The content of that directory should look very similar to the following.

root@ip-10-0-0-228:/home/admin# ls -al /var/db/openproject/backup/
total 1680
drwxr-xr-x 2 openproject openproject    4096 Nov 19 21:00 .
drwxr-xr-x 6 openproject openproject    4096 Nov 19 21:00 ..
-rw-r----- 1 openproject openproject 1361994 Nov 19 21:00 attachments-20191119210038.tar.gz
-rw-r----- 1 openproject openproject    1060 Nov 19 21:00 conf-20191119210038.tar.gz
-rw-r----- 1 openproject openproject     126 Nov 19 21:00 git-repositories-20191119210038.tar.gz
-rw-r----- 1 openproject openproject  332170 Nov 19 21:00 postgresql-dump-20191119210038.pgdump
-rw-r----- 1 openproject openproject     112 Nov 19 21:00 svn-repositories-20191119210038.tar.gz

You should then copy those dump files to a secure location, for instance an S3 bucket or some sort of backup server.

Docker-based installation

If you are using docker-compose, then the data volumes are managed by Docker and you should have a look at the official Docker documentation for instructions on how to backup.

If you are using the all-in-one container, then you can simply backup any local volumes that you chose to bind-mount with the -v option when launching the container. For instance if you launched the container with:

sudo mkdir -p /var/lib/openproject/{pgdata,assets}

docker run -d -p 8080:80 --name openproject -e SECRET_KEY_BASE=secret \
  -v /var/lib/openproject/pgdata:/var/openproject/pgdata \
  -v /var/lib/openproject/assets:/var/openproject/assets \
  openproject/community:13

Then you would need to backup the /var/lib/openproject folder (for instance to S3 or FTP server).

Dumping the database

When using docker-compose you can simply dump the database from the database container.

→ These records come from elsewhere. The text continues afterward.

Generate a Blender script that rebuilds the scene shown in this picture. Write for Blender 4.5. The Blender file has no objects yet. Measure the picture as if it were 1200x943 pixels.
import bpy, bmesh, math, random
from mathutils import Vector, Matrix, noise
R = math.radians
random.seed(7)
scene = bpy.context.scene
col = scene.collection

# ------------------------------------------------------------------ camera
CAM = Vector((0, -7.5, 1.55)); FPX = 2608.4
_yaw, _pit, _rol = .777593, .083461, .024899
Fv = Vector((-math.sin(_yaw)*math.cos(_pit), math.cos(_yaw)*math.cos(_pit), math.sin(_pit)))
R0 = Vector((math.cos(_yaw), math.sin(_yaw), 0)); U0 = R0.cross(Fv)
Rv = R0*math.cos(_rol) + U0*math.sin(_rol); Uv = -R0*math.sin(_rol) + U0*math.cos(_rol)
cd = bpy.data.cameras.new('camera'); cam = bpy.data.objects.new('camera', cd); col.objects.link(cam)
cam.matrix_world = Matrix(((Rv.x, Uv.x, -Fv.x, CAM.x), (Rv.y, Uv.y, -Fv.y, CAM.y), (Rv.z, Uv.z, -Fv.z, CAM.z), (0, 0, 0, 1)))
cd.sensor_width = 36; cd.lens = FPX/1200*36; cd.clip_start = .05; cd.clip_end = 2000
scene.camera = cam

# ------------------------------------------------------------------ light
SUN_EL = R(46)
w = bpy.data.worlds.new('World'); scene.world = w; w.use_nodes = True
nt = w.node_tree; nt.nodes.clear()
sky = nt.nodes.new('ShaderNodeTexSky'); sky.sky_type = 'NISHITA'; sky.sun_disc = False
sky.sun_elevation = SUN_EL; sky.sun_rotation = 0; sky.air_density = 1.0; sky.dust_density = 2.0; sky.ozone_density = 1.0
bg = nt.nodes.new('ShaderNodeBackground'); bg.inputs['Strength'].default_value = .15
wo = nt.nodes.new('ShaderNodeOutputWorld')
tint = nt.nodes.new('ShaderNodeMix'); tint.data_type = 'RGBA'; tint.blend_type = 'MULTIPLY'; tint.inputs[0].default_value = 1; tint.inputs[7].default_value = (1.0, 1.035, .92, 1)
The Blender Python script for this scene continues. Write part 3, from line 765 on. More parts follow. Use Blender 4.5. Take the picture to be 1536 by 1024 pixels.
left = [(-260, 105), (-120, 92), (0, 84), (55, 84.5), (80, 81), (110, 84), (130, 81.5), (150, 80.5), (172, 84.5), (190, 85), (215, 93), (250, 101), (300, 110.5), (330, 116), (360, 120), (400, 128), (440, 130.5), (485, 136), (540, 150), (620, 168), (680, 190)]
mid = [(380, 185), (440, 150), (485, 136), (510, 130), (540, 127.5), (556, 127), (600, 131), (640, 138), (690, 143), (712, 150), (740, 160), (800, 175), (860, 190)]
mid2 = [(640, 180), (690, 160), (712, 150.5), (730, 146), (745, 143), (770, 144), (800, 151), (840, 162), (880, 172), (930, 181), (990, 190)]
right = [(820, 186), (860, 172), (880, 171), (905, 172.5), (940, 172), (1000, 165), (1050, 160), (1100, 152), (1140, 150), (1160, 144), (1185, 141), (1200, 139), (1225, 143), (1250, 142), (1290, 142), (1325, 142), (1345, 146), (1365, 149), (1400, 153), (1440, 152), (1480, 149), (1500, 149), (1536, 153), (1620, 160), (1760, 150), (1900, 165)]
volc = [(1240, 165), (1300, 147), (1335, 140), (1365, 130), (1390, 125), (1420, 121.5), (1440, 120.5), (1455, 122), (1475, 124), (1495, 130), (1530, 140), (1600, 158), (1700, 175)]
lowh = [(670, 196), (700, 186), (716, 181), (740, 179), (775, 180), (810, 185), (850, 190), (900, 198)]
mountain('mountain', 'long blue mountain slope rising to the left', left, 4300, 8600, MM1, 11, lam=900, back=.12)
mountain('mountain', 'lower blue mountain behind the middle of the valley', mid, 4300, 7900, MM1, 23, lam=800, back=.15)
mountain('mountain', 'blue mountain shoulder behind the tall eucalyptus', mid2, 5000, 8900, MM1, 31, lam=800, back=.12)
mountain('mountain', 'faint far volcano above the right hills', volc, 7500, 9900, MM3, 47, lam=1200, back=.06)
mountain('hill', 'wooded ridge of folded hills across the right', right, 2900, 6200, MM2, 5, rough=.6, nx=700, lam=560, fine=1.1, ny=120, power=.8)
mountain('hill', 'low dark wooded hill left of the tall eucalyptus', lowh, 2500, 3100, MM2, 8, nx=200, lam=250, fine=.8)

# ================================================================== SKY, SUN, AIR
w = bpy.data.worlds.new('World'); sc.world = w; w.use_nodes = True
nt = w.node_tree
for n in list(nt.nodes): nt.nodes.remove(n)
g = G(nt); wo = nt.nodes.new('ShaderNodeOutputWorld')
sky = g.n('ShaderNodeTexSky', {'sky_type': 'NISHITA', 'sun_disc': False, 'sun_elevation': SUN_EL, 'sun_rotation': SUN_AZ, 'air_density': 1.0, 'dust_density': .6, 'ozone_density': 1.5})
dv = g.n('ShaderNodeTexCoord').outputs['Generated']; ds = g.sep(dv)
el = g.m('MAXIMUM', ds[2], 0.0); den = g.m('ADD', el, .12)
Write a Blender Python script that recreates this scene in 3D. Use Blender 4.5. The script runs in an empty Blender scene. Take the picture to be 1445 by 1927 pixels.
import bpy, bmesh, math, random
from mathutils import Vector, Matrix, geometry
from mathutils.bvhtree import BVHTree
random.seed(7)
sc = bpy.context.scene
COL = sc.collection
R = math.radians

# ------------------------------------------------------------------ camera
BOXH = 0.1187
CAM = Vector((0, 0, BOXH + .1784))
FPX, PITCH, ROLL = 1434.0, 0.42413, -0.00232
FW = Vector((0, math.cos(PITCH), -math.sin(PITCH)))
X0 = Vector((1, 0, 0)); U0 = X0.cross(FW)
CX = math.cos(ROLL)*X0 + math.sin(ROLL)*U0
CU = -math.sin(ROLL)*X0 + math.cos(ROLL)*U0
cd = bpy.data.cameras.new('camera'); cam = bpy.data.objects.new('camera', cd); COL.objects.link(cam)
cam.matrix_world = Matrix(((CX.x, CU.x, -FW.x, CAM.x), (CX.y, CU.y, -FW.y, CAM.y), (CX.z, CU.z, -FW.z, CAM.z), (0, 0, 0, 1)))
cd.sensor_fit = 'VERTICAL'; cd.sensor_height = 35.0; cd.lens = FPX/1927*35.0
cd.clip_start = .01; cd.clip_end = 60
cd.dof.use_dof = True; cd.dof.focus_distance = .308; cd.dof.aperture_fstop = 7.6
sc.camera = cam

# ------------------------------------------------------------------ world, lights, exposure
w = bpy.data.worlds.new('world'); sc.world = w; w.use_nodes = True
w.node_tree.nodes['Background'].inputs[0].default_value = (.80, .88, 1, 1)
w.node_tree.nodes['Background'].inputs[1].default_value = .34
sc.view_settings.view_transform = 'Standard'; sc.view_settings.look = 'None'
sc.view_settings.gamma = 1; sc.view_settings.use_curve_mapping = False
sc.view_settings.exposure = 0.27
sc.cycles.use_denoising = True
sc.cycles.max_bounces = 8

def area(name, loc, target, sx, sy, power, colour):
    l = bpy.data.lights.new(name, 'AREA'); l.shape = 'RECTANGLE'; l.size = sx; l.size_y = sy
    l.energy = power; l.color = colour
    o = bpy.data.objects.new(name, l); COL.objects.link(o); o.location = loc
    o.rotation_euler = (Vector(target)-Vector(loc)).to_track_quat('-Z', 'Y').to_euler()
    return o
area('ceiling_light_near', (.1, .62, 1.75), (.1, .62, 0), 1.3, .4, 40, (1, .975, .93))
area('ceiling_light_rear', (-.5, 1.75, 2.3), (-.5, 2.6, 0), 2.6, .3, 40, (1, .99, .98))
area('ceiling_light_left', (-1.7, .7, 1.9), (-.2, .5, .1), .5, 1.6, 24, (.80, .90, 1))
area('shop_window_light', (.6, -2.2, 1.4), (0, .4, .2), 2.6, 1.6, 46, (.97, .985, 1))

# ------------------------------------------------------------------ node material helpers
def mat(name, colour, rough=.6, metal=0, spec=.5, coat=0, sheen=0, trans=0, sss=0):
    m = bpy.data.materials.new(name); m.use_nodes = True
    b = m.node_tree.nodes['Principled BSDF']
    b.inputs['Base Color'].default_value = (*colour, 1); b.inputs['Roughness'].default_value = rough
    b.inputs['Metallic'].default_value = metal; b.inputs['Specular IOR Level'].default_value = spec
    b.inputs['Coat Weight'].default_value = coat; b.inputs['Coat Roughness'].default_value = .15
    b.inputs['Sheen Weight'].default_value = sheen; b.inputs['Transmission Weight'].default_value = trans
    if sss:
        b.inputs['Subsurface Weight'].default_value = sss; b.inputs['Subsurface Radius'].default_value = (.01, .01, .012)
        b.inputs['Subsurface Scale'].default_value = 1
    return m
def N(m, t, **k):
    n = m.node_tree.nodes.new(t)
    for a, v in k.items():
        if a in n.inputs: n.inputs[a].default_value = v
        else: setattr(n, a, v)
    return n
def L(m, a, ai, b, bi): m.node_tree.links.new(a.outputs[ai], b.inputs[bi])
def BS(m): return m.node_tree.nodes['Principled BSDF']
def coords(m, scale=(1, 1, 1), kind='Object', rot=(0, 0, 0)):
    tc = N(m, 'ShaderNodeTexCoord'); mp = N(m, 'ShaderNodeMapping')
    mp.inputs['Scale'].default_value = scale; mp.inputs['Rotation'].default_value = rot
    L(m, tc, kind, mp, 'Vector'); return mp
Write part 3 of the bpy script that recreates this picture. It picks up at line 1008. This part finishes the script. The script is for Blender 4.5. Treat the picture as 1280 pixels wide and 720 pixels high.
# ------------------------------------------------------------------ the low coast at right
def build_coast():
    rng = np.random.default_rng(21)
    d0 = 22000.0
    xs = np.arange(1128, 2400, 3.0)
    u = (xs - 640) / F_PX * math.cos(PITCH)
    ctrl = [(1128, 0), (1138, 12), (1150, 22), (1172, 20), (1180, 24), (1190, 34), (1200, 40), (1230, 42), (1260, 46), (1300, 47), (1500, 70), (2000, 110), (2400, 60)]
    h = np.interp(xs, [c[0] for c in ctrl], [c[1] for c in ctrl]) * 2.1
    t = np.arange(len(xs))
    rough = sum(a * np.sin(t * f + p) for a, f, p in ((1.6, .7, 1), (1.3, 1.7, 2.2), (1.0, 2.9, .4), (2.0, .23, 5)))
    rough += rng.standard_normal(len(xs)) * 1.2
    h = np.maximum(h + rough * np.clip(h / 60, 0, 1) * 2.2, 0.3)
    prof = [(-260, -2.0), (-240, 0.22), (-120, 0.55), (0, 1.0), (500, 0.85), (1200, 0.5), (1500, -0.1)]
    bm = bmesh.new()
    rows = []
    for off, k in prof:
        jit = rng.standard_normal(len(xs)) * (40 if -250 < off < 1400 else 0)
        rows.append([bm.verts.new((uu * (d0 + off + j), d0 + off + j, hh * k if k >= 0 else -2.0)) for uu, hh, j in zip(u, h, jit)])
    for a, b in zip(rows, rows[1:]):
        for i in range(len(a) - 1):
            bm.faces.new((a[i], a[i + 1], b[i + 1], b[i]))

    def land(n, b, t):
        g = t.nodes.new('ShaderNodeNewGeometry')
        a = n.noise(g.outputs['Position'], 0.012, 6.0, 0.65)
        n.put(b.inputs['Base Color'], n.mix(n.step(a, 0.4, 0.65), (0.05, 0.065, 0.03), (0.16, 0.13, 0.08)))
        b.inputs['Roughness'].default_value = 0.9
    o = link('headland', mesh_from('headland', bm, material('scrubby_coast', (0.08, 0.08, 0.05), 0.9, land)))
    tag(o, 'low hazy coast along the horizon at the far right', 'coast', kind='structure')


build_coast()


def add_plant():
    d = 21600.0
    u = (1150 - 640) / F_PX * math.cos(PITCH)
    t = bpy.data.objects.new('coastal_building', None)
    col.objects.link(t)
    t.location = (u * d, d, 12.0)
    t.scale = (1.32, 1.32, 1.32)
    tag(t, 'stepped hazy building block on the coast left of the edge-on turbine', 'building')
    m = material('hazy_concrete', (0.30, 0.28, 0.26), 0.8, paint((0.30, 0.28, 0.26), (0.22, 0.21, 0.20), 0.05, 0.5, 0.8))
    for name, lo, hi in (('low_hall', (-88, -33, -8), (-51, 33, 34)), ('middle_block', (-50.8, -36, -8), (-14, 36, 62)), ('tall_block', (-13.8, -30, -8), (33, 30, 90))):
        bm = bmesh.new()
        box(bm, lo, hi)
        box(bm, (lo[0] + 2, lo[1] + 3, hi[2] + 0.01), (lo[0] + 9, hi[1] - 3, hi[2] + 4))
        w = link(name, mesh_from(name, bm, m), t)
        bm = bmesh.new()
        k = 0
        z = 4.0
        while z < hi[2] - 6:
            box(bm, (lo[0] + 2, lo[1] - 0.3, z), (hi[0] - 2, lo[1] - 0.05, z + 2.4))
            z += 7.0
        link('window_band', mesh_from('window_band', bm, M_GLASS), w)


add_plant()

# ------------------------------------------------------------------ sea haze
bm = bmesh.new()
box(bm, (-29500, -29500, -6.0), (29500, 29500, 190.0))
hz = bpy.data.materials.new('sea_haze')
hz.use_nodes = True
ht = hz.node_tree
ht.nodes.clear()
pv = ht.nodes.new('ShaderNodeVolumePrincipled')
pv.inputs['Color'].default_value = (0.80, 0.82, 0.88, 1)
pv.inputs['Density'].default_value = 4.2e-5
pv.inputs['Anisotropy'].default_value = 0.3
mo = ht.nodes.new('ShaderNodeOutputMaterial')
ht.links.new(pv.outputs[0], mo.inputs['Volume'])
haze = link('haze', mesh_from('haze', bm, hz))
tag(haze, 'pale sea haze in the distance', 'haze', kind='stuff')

docker exec -it db_1 pg_dump -U postgres -d openproject -x -O > openproject.sql

This assumes that the database container is called db_1. Find out the actual name on your host using docker ps | postgres.

All-in-one container

If you need a regular dump of the database you can get one using pg_dump like this:

docker exec -it $OP_CONTAINER_NAME su - postgres -c 'pg_dump -d openproject -x -O' > openproject.sql

Where $OP_CONTAINER_NAME is the name of your OpenProject container. If you don’t know it you can find it using docker ps | grep openproject.

Importing the dump into a new container

Follow the instructions in the restoring section to import a dump into a new container.